PEQUIM, CHINA (FOLHAPRESS) – John D. Liu, 72, nascido em Nashville, Tennessee, nos Estados Unidos, se mudou em 1979 para a China, terra de seus antepassados por parte de pai. “46 anos atrás!”, soma, aparentando não acreditar.
Ajudou a montar a sucursal da rede CBS em Pequim e, em 1986, foi o câmera de uma histórica entrevista no programa 60 Minutes com o líder Deng Xiaoping, que havia subido ao poder em 1978.
Conheceu e admirou o país de Deng, pós-Revolução Cultural, com distribuição de terras e industrialização. Mas deixou tudo para trás, a começar pelo jornalismo, quando foi pautado para um documentário sobre o platô Loess, no centro da China, nos anos 1990.
É o mesmo fenômeno que impressionou a ministra do Meio Ambiente e Mudança do Clima, Marina Silva, em visita ao país neste mês.
“É um reflorestamento numa escala inimaginável”, falou ela, sobre a China, em meio a encontros com seu colega em Pequim e outros. “Hoje eles têm 25% do território com floresta, mas já chegaram a ter apenas 8%.”
Foi o que mudou Liu, antes desesperançoso. Ele diz ter visto no platô que era possível obter resultados concretos, no caso, pela ação de toda uma população local.
“Eu vinha cobrindo política, economia, cultura como jornalista por 17 anos e fiquei obcecado por aquilo, porque pude ver que era diferente”, diz. “Acho que a maneira moderna de dizer isso é: eu caí na toca do coelho.”
Descreve, com alguma ironia, que de câmera ele se tornou acadêmico, “falei centenas de vezes ao redor do mundo, escrevi livros, fiz dúzias de filmes”.
Alguns deles podem ser encontrados nas plataformas de vídeo, inclusive aquele inspirado mais diretamente pelo platô, “Hope in a Changing Climate”, esperança em um clima em mudança, que passou na BBC –e mostra acreditar em saída não só para a China, mas para a África.

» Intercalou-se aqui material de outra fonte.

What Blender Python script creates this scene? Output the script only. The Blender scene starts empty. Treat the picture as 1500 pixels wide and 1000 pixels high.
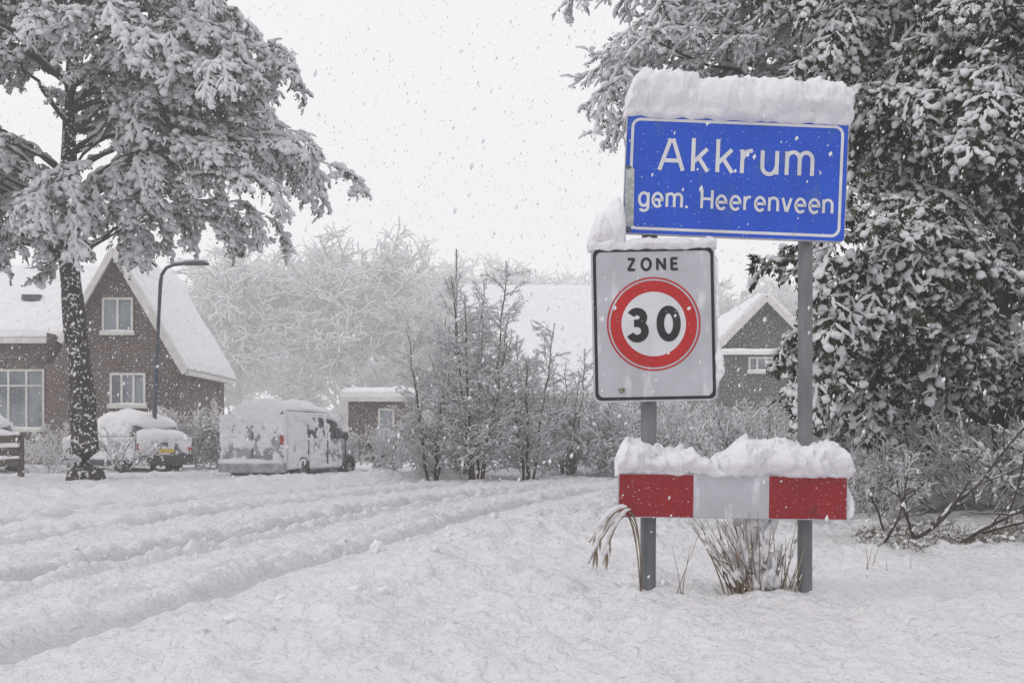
import bpy, bmesh, math, random
import numpy as np
from mathutils import Vector, Matrix
from mathutils import noise as mn
R = random.Random(7)
U = R.uniform
scene = bpy.context.scene
COL = scene.collection
Z3 = Vector((0,0,1))

# ------------------------------------------------------------------ materials
def newmat(name):
    m = bpy.data.materials.new(name); m.use_nodes = True
    nt = m.node_tree; b = nt.nodes['Principled BSDF']
    return m, nt, b
def N(nt, t, **kw):
    n = nt.nodes.new(t)
    for k, v in kw.items():
        if k in n.inputs: n.inputs[k].default_value = v
        else: setattr(n, k, v)
    return n
def noise_mix(nt, c1, c2, scale, lo=.4, hi=.6, detail=3, coord='Object', mapscale=None):
    tc = N(nt, 'ShaderNodeTexCoord')
    out = tc.outputs[coord]
    if mapscale:
        mp = N(nt, 'ShaderNodeMapping'); mp.inputs['Scale'].default_value = mapscale
        nt.links.new(out, mp.inputs['Vector']); out = mp.outputs[0]
    no = N(nt, 'ShaderNodeTexNoise'); no.inputs['Scale'].default_value = scale; no.inputs['Detail'].default_value = detail
    nt.links.new(out, no.inputs['Vector'])
    mr = N(nt, 'ShaderNodeMapRange'); mr.inputs[1].default_value = lo; mr.inputs[2].default_value = hi
    nt.links.new(no.outputs['Fac'], mr.inputs[0])
    mx = N(nt, 'ShaderNodeMix', data_type='RGBA')
    nt.links.new(mr.outputs[0], mx.inputs[0])
    for idx, c in ((6, c1), (7, c2)):
        if hasattr(c, 'links'): nt.links.new(c, mx.inputs[idx])
        else: mx.inputs[idx].default_value = (*c, 1)
    return mx.outputs[2], no.outputs['Fac'], out
def bump(nt, b, vec, scale, strength, dist=.02, detail=5):
    no = N(nt, 'ShaderNodeTexNoise'); no.inputs['Scale'].default_value = scale; no.inputs['Detail'].default_value = detail
    nt.links.new(vec, no.inputs['Vector'])
    bp = N(nt, 'ShaderNodeBump'); bp.inputs['Strength'].default_value = strength; bp.inputs['Distance'].default_value = dist
    nt.links.new(no.outputs['Fac'], bp.inputs['Height']); nt.links.new(bp.outputs[0], b.inputs['Normal'])
def simple(name, c1, c2, scale=8, rough=.7, lo=.4, hi=.6, bstr=0, bscale=40, metal=0, mapscale=None, spec=None, detail=3):
    m, nt, b = newmat(name)
    col, f, vec = noise_mix(nt, c1, c2, scale, lo, hi, mapscale=mapscale, detail=detail)
    nt.links.new(col, b.inputs['Base Color']); b.inputs['Roughness'].default_value = rough
    b.inputs['Metallic'].default_value = metal
    if spec is not None: b.inputs['Specular IOR Level'].default_value = spec
    if bstr: bump(nt, b, vec, bscale, bstr)
    return m
def matte(name, c1, c2, scale, transl=0.0):
    """cheap diffuse (optionally translucent) material for masses of tiny parts"""
    m = bpy.data.materials.new(name); m.use_nodes = True; nt = m.node_tree; nt.nodes.clear()
    o = N(nt,'ShaderNodeOutputMaterial'); d = N(nt,'ShaderNodeBsdfDiffuse')
    c,_,_ = noise_mix(nt, c1, c2, scale, detail=0)
    nt.links.new(c, d.inputs['Color'])
    if transl:
        t = N(nt,'ShaderNodeBsdfTranslucent'); nt.links.new(c, t.inputs['Color'])
        x = N(nt,'ShaderNodeMixShader'); x.inputs[0].default_value = transl
        nt.links.new(d.outputs[0], x.inputs[1]); nt.links.new(t.outputs[0], x.inputs[2]); nt.links.new(x.outputs[0], o.inputs['Surface'])
    else: nt.links.new(d.outputs[0], o.inputs['Surface'])
    return m
SNOW = simple('snow', (.86,.85,.868), (.81,.80,.822), 6, .85, bstr=.5, bscale=30, spec=.15)
SNOWT = matte('snow_on_twigs', (.92,.913,.928), (.87,.864,.882), 6, .32)
FLAKE = matte('snowflake', (.97,.965,.975), (.95,.945,.96), 1, .5)
BARK = simple('bark_dark', (.038,.030,.027), (.08,.065,.06), 14, .9, bstr=.6, bscale=20)
TWIG = matte('twig_brown', (.050,.034,.030), (.09,.064,.057), 3)
BARKT = matte('twig_bark', (.038,.030,.027), (.08,.064,.058), 4)
CONE = matte('alder_cones', (.042,.034,.032), (.105,.086,.083), 9)
LEAF = matte('evergreen_leaf', (.032,.043,.026), (.095,.108,.07), 5, .1)
def trunk_mat():
    m, nt, b = newmat('trunk_snow_flecked')
    c, f, v = noise_mix(nt, (.020,.016,.014), (.060,.047,.042), 12, mapscale=(1,1,.35))
    c2, f2, v2 = noise_mix(nt, c, (.72,.72,.75), 14, .56, .62, detail=8)
    nt.links.new(c2, b.inputs['Base Color']); b.inputs['Roughness'].default_value = .9
    bump(nt, b, v, 14, .8, .04)
    return m
TRUNK = trunk_mat()
DTWIG = matte('hazed_distant_twig', (.42,.405,.41), (.58,.565,.57), 1, .3)  # twig colour lightened to paint in the distance haze
DSNOW = matte('snow_on_distant_trees', (.95,.945,.955), (.90,.893,.905), 1, .5)  # snow whitened and made translucent for the same painted haze
STEEL = simple('galvanised_post', (.12,.13,.135), (.22,.23,.235), 9, .45, .3, .7, metal=.5, bstr=.15, bscale=60, mapscale=(1,1,.3))
DARKM = simple('dark_grey_metal', (.05,.053,.06), (.09,.095,.105), 5, .5)
WHITEP = simple('white_painted_wood', (.60,.59,.56), (.70,.69,.65), 5, .5)
GLASS = simple('window_glass', (.10,.12,.14), (.24,.27,.30), .9, .08)
CARGLASS = simple('car_glass', (.03,.034,.038), (.10,.11,.12), 3, .15)
RUBBER = simple('tyre_rubber', (.03,.03,.03), (.08,.08,.08), 12, .9)
PLASTIC = simple('black_plastic', (.03,.03,.032), (.07,.07,.075), 9, .6)
WOOD = simple('weathered_wood', (.06,.05,.043), (.13,.11,.095), 5, .9, mapscale=(1,8,8))
GRASSD = simple('dry_grass', (.17,.125,.085), (.36,.29,.21), 10, .9)
GRASSG = simple('dull_grass', (.075,.068,.042), (.17,.15,.10), 10, .9)
LIGHTR = simple('tail_light', (.25,.02,.02), (.4,.05,.04), 8, .3)
PLATEY = simple('number_plate_yellow', (.60,.38,.03), (.70,.48,.06), 8, .5)

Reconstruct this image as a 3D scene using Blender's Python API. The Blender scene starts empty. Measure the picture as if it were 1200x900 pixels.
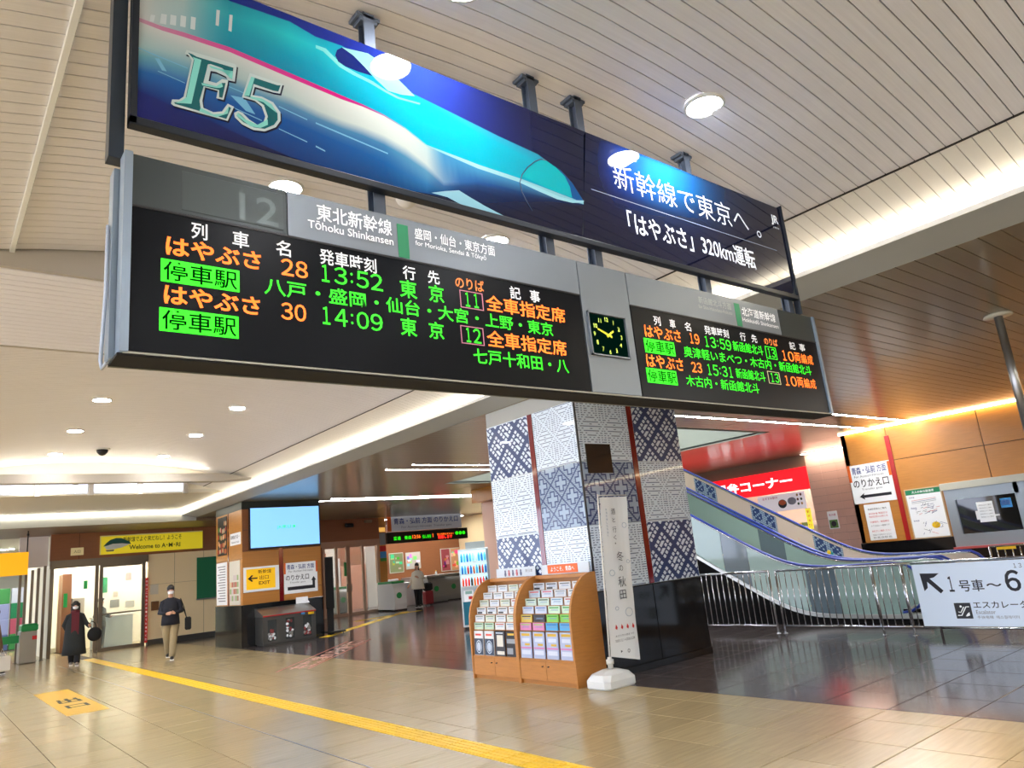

Posteriormente, numa nova versão, “Green Gold, or Regreening the Desert”, ouro verde, ou reflorestando o deserto, ele acrescentou a Jordânia, no Oriente Médio.
Liu se tornou, sobretudo, um ativista nos círculos ambientalistas de Pequim. Estava na apresentação de um documentário sobre rios ao redor do mundo, de documentaristas irlandeses, em sessão privada numa vila colada à capital.
Sobre o platô, conta que a virada teria vindo após enchentes de grande proporção, que levaram a estudos para mudar o quadro, com a recomendação final de reflorestar o país inteiro. “Era preciso restaurar a biomassa, a biodiversidade o mais próximo possível da evolução original.”
Por décadas, com a extensão da estratégia nacionalmente, “de repente você percebe: oh, estamos numa outra época no tempo civilizacional”.
O combate à desertificação na China começa, em princípio, nos anos 1950 com a criação do Ministério das Florestas e da Recuperação e com estudos e intervenções em regiões como o norte do país e a área central do rio Amarelo.
No fim dos anos 1970, é lançado o programa de reflorestamento, tendo o platô Loess como uma das primeiras regiões com intervenção em larga escala, concentrada no controle da erosão do solo e da areia. Alguns experimentos bem-sucedidos, como os terraços para agricultura e as barragens, são usados noutras partes do país.
Liu compara negativamente o Brasil com a China. “Enquanto o seu país está destruindo grandes áreas de sua verdadeira riqueza, a China está revertendo essas tendências, restaurando a função hidrológica e os solos. É uma tarefa enorme.”
Questionado se vai à COP30 em Belém do Pará, em novembro, diz ainda não ter se decidido. “Eu nunca sei se as COPs estão realmente dando resultado.”
Reconhece não ter compreensão plena de como, no platô, a ação da população deu tanto resultado. “Eles transformaram a situação de zero umidade relativa e zero vegetação, um deserto com areia e solo exposto, para um ecossistema funcional e diverso com riachos.”
Por fim, convida: “eu não tenho como explicar, você tem que olhar para aquilo. Vá em frente, vá para lá”.